There are a couple of things I find odd about this. First, it seems to be taken for granted that one-boxing is obviously better than two boxing, but I'm not sure that's right. J.M. Joyce has an argument (in his foundations of causal decision theory) that is supposed to convince you that two-boxing is the right solution. Importantly, he accepts that you might still wish you weren't a CDT (so that Omega predicted you would one-box). But, he says, in either case, once the boxes are in front of you, whether you are a CDT or a EDT, you should two-box! The dominance reasoning works in either case, once the prediction has been made and the boxes are in front of you.

But this leads me on to my second point. I'm not sure how much of a flaw Newcomb's problem is in a decision theory, given that it relies on the intervention of an alien that can accurately predict what you will do. Let's leave aside the general problem of predicting real agents' actions with that degree of accuracy. If you know that the prediction of your choice affects the success of your choices, I think that reflexivity or self reference simply makes the prediction meaningless. We're all used to self-reference being tricky, and I think in this case it just undermines the whole set up. That is, I don't see the force of the objection from Newcomb's problem, because I don't think it's a problem we could ever possibly face.

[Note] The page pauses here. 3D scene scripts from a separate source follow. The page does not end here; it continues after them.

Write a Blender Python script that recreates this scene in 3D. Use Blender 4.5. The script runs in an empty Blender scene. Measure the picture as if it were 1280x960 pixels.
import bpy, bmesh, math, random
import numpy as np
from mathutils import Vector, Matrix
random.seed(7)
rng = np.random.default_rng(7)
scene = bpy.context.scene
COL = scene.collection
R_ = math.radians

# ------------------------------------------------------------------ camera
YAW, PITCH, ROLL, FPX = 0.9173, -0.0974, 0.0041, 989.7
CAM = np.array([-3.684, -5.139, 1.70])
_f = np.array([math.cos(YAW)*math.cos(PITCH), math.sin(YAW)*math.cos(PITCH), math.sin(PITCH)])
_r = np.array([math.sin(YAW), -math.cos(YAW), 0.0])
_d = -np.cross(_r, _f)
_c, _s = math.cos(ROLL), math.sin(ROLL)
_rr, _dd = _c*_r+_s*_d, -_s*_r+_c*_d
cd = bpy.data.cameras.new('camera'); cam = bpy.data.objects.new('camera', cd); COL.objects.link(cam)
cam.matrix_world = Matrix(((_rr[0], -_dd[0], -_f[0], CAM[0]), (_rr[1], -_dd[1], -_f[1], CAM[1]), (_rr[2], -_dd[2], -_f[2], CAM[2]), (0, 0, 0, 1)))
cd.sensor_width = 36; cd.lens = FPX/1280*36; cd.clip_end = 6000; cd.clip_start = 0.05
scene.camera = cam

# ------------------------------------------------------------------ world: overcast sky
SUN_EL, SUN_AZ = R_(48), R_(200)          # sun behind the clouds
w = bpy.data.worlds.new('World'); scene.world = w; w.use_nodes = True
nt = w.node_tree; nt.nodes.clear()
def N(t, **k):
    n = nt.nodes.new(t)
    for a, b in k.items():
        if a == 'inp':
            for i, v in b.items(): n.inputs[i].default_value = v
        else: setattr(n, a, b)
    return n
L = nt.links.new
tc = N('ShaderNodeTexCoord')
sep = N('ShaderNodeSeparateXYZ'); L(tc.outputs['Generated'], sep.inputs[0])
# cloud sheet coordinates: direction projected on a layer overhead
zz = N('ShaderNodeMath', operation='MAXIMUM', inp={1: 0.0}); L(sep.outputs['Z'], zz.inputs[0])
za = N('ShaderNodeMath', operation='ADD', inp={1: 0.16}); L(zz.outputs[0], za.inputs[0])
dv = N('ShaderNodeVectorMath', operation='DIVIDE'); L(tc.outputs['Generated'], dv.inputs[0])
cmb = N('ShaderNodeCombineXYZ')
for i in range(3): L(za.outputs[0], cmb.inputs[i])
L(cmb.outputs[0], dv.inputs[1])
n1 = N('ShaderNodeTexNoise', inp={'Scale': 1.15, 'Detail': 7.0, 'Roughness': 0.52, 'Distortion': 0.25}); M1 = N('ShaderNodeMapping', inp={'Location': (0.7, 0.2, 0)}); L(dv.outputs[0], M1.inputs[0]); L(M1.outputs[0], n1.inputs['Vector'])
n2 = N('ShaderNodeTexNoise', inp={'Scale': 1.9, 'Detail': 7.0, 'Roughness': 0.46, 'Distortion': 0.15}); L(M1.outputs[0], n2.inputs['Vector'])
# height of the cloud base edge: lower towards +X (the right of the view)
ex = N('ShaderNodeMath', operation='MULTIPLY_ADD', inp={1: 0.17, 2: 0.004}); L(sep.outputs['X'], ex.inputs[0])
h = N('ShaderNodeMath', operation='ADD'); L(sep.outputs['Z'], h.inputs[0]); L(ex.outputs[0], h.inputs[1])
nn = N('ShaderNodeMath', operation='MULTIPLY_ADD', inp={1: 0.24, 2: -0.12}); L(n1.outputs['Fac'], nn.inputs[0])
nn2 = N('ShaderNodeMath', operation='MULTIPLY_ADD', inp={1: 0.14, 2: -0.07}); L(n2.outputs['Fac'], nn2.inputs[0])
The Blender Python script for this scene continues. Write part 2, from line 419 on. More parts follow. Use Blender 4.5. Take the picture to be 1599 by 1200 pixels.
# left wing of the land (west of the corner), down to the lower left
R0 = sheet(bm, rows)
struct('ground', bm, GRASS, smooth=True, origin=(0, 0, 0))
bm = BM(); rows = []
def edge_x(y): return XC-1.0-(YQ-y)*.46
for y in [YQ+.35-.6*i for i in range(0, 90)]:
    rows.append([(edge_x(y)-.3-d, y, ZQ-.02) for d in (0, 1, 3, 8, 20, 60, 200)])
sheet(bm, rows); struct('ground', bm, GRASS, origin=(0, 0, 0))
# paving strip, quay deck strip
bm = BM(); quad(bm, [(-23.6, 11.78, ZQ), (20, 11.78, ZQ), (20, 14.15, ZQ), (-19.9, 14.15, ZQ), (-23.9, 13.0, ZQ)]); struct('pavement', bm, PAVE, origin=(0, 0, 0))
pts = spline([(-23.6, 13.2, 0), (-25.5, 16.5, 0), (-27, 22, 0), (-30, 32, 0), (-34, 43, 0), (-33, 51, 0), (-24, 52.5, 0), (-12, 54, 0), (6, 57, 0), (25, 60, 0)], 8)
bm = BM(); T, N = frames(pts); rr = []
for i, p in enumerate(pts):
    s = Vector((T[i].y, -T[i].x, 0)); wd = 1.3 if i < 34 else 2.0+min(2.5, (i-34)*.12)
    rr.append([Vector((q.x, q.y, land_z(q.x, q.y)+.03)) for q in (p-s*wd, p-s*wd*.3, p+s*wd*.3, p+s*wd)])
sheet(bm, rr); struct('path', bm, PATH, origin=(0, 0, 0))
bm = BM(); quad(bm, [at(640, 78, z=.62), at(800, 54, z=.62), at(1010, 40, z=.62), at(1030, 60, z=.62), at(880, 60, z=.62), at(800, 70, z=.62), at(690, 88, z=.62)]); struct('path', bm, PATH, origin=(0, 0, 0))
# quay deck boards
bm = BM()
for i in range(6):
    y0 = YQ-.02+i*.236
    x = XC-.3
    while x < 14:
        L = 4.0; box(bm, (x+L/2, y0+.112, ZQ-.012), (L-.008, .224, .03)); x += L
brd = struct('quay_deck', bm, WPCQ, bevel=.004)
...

Here's an example of a related kind of "reflexivity makes prediction meaningless". Let's say Omega bets you $100 that she can predict what you will eat for breakfast. Once you accept this bet, you now try to think of something that you would never otherwise think to eat for breakfast, in order to win the bet. The fact that your actions and the prediction of your actions have been connected in this way by the bet makes your actions unpredictable.

Going on to the prisoner's dilemma. Again, I don't think that it's the job of decision theory to get "the right" result in PD. Again, the dominance reasoning seems impeccable to me. In fact, I'm tempted to say that I would want any future advanced decision theory to satisfy some form of this dominance principle: it's crazy to ever choice an act that is guaranteed to be worse. All you need to do to "fix" PD is to have the agent attach enough weight to the welfare of others. That's not a modification of the decision theory, that's a modification of the utility function.

As I understand what is meant by satisficing, this misses the mark. A satisficer will search for an action until it finds one that is good enough, then it will do that. A maximiser will search for the best action and then do that. A bounded maximser will search for the "best" (best according to its bounded utility function) and then do that.

So what the satisficer picks depends on what order the possible actions are presented to it in a way it doesn't for either maximiser. Now, if easier options are presented to it first then I guess your conclusion still follows, as long as we grant the premise that self-transforming will be easy.

But I don't think it's right to identify bounded maximisers and satisficers.

Any logically coherent body of doctrine is sure to be in part painful and contrary to current prejudices

– Bertrand Russell, History of Western Philosophy p. 98

Bertie is a goldmine of rationality quotes.

Agreed, the structural component is not normative. But to me, it is the structural part that seems benign.

If we assume the agent lives forever, and there's always some uncertainty, then surely the world is thus and so. If the agent doesn't live forever, then we're into bounded rationality questions, and even transitivity is up in the air.

The greatest challenge to any thinker is stating the problem, in a way that will allow a solution

– Bertrand Russell

Anyone who can handle a needle convincingly can make us see a thread which isn't there

-E.H. Gombrich

Suppose that I wanted to demonstrate conclusively that a generalization was false. I would have to provide one or more counterexamples. What sort of thing would be a counterexample to the claim "each party to all disputes that persist through long periods of time is partly right and partly wrong?" Well, it would have to be a dispute that persisted through long periods of time, but in which there was a party that was not partly right and partly wrong.

So in my above reply, I listed some disputes that persisted for long periods of time, but in which there was (or is) a party that was not partly right and partly wrong.

P6 is really both. Structurally, it forces there to be something like a coin that we can flip as many times as we want. But normatively, we can say that if the agent has blah blah blah preference, it shall be able to name a partition such that blah blah blah. See e.g. [rule 4]. This of course doesn't address why we think such a thing is normative, but that's another issue.

Right. So calling it a "false generalization" needed two words.

Anyhow: Where does the sun go at night? How big is the earth? Is it harmful to market cigarettes to teenagers? Is Fermat's last theorem true? Can you square the circle? Will heathens burn in hell for all eternity?

This thought isn't original to me, but it's probably worth making. It feels like there are two sorts of axioms. I am following tradition in describing them as "rationality axioms" and "structure axioms". The rationality axioms (like the transitivity of the order among acts) are norms on action. The structure axioms (like P6) aren't normative at all. (It's about structure on the world, how bizarre is it to say "The world ought to be such that P6 holds of it"?)

Given this, and given the necessity of the structure axioms for the proof, it feels like Savage's theorem can't serve as a justification of Bayesian epistemolgy as a norm of rational behaviour.